La « communauté internationale », a refusé de jouer un véritable rôle de médiateur en tentant d’apporter une réponse incontestable sur le réel vainqueur de l’élection. Ce ne sont pas les victimes des milices de Laurent Gbagbo qui ont emporté la décision du Conseil de Sécurité de l’ONU, mais les pressions des marchands de cacao, et autres investisseurs dans le pays à qui Alassane Ouattara ne pourra rien refuser après avoir été installé dans le fauteuil présidentiel. L’arrestation de Laurent Gbagbo. Aura été rendue possible grâce à l’armée française, voire aux forces de l’ONUCI ? Le dénouement de ce désastreux épisode que traverse le pays ne mettra pas fin aux violences mises sur le compte d’inévitables « dégâts collatéraux » commis par les hommes en armes des deux camps qui continuent à tenir des propos guerriers.
Le début de l’année 2011 marque d’une tache sombre le rôle de la France en Afrique. Nous sommes loin de tourner le dos aux pratiques de l’ère coloniale. Ces deux nouvelles aventures guerrières sur le continent africain s’ajoutent à une liste longue de plus de 50 interventions militaires en Afrique dans une vingtaine de pays depuis les indépendances.
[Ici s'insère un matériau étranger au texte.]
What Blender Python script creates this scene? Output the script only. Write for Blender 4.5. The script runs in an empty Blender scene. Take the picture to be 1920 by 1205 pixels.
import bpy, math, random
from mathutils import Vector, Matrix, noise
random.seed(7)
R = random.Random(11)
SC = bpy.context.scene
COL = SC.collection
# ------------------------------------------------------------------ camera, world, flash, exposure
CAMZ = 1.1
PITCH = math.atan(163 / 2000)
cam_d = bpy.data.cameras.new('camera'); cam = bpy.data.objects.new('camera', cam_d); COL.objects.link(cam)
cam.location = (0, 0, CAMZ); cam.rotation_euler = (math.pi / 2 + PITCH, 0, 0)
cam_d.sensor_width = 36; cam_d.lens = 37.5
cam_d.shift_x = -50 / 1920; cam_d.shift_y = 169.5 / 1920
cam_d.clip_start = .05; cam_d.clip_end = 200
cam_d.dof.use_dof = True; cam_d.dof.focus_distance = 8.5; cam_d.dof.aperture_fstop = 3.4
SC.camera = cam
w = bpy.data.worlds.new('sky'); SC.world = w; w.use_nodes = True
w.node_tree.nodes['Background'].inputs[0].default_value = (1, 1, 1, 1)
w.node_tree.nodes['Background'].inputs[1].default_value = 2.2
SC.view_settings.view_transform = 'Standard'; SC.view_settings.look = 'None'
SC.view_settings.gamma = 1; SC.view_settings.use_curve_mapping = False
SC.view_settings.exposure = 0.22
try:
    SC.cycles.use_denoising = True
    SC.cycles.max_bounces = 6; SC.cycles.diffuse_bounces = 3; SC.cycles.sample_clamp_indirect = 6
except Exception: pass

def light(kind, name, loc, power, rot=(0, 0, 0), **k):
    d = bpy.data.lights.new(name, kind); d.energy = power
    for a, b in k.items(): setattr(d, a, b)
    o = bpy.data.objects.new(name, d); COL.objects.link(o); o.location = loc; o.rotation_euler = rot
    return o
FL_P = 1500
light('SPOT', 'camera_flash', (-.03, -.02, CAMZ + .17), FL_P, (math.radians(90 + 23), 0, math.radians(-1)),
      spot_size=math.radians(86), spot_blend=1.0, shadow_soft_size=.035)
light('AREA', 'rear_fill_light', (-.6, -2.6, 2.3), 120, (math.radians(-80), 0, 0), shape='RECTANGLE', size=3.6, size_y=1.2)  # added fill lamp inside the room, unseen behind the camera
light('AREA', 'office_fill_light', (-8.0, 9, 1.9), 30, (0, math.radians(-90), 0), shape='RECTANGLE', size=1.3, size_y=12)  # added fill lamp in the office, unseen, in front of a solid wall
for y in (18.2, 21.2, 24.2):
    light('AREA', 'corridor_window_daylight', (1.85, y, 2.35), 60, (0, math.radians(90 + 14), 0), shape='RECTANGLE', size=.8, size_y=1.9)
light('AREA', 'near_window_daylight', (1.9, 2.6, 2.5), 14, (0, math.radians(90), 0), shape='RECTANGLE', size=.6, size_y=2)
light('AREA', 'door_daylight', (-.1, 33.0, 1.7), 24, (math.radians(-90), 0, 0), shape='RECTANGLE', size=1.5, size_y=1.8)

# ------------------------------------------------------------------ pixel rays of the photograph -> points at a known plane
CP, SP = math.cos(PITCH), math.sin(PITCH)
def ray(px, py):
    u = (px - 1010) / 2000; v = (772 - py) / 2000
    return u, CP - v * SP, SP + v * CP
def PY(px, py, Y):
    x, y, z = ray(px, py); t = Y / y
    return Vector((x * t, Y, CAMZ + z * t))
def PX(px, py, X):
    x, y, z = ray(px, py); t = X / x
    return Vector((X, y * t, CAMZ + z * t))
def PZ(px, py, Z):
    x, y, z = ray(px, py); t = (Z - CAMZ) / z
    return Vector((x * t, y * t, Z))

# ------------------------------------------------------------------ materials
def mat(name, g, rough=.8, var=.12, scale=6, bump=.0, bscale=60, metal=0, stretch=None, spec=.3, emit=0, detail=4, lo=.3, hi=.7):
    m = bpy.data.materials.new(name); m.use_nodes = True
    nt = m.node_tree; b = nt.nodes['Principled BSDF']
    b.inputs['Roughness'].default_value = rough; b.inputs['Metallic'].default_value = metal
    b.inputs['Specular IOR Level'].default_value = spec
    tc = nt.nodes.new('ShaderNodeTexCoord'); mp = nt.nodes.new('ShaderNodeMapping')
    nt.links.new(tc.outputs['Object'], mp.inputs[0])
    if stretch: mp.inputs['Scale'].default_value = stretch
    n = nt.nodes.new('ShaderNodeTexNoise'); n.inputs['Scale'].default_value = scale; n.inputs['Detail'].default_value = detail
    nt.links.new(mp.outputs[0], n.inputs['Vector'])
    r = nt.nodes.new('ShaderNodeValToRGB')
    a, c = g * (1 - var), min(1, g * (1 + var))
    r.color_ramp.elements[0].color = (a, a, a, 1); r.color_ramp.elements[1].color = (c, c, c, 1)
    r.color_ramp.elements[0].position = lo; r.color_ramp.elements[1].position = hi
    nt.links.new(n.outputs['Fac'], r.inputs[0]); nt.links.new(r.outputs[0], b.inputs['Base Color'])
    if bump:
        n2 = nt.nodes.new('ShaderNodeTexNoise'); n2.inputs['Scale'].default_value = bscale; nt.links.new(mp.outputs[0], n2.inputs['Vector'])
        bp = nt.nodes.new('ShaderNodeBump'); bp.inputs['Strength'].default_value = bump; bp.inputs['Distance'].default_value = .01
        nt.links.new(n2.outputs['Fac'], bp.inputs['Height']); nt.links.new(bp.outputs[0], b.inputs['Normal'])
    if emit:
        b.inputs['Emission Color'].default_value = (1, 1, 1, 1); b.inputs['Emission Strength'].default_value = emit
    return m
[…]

Elles ne bénéficient en aucun cas aux populations, mais permettent de maintenir une domination Nord-Sud qui fait le jeu de l’impérialisme.**
L’actualité démontre une fois de plus que le retrait des troupes françaises d’Afrique est une étape nécessaire aux changements qualitatifs des rapports entre notre pays et les pays africains, qui se doivent s’établir sur le respect de l’intérêt réciproque des populations.